Yes, apparently unlimited is defined as 100GB and there is a penalty for going over it.

… anyway, I love this. Courtesy of @cheeseache and part of his new venture http://fab.fm/linechecker.aspx

More information and disclaimer shit

>Unlimited!!! Broadband package of UP TO 20 MEG speeds provided where possible. Speeds will often fall below the capabilities of your phone line. Reasons for this include a shoddy arse-choir of a telephone network that has been rotting for decades, a general unwillingness by slowpenreach to fix faults until they start turning into maggots, a lack of all knowledge from most slowpenreach staff in the job they’re supposedly trained to do and a ridiculous network of stages, quality gates and departments to get through before a fault can be properly ignored by a real person who’s had some training.
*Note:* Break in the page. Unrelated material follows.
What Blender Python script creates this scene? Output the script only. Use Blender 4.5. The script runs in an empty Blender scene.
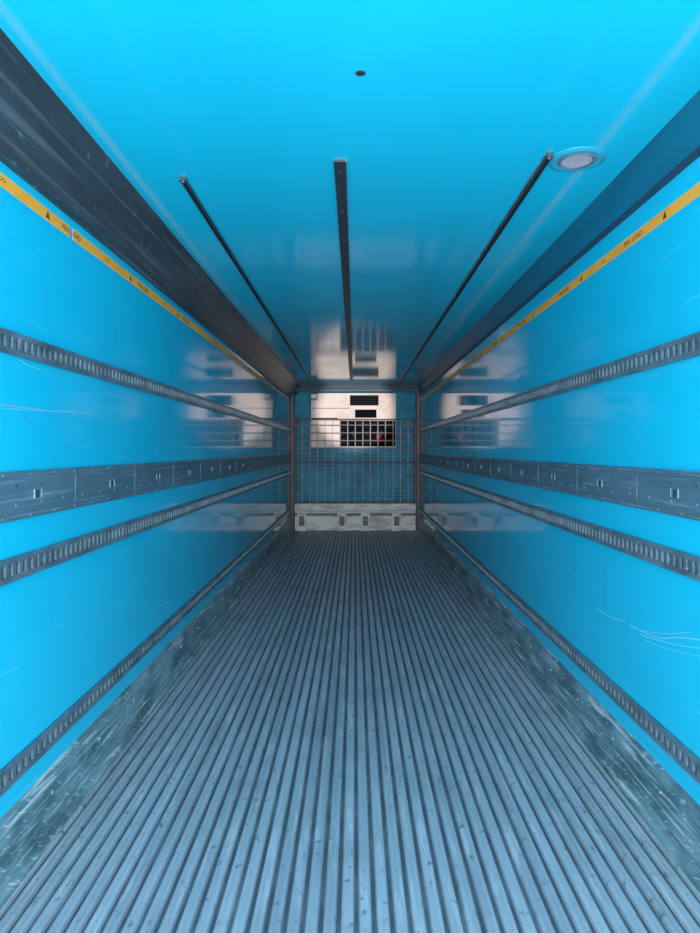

We have reduced our prices to attract cheap-arses who don’t give a piss about network reliability or speed so long as they can check facebook and read shit about z-lister celebrities. As a consequence of this we don’t invest in our infrastucture, so our network isn’t capable of providing a reliable and fast service to anyone who actually wants to get what we claim you can get. When we say your service is Unlimited we do mean Unlimited… unless you’re aware of the dictionary meaning of the word “Unlimited” and in that case your “Unlimited” service is actually limited to 100GB of download data per calendar month. We also limit your upload data per calendar month to whatever we feel is acceptable to us at the time. We also reserve the right to change our interpretation of the word “unlimited”, in fact we reserve the right to change the meaning of the word “unlimited” an unlimited amount of times per month. Your UP TO 20 MEG speeds will also be capped (limited) by us at certain times, such as if there’s more than 11 people on the network or Kevin in Yorkshire is watching old television commercials on YouTube. We’ll not slow down emails too much and twitter is mostly ok, but shit like downloading podcasts, music, porn… the usual shit, well thats going to be unlimitedly limited. In the highly unlikely event that you manage to get a speed of over 12mbps out of us at any one time, we’ll ensure we slash that down to an limited unlimited 1.2422mbps. If you are already getting slower speeds than that (likely) we’ll either drop you down to 150k or make a special red light on the front of your router come on. There is no charge for seeing this red light, but we’d suggest you don’t put your router in your front window.

You’re welcome to use our Unlimited!!! service for using the Internets and other web shit. If we suspect you’re doing anything like downloading music, games or films on the sly then we’ll pass all your details onto them (without your permission or any real evidence) and then they’ll come to your house, put tin-foil on any tooth fillings you have and give you a bloody good telling off. Do it 3 times and a special woman called ‘Mandy’ will come and find you, she’ll wave her finger at you and then ban you for talking by zipping up your mouth (Like what Bungle used to do to Zippy when he took the piss out of him). It’s for your own good and protects the Luxury Yacht building industry and creates jobs for Accountants who specialise in tax loopholes.

You can cancel your contract at any point within the usual EU shit rules. Whatever they are! If you manage to wriggle out of your contract then we’ll keep on billing you because our accounting system is useless. We also reserve the right to make other excuses up. Giving your router a pet name is against our Terms of Service. If you do it your account will be cancelled and you’ll be forced to watch All-Star Family Fortunes ALL the time. We will also continue to charge you and take a piss in your sink.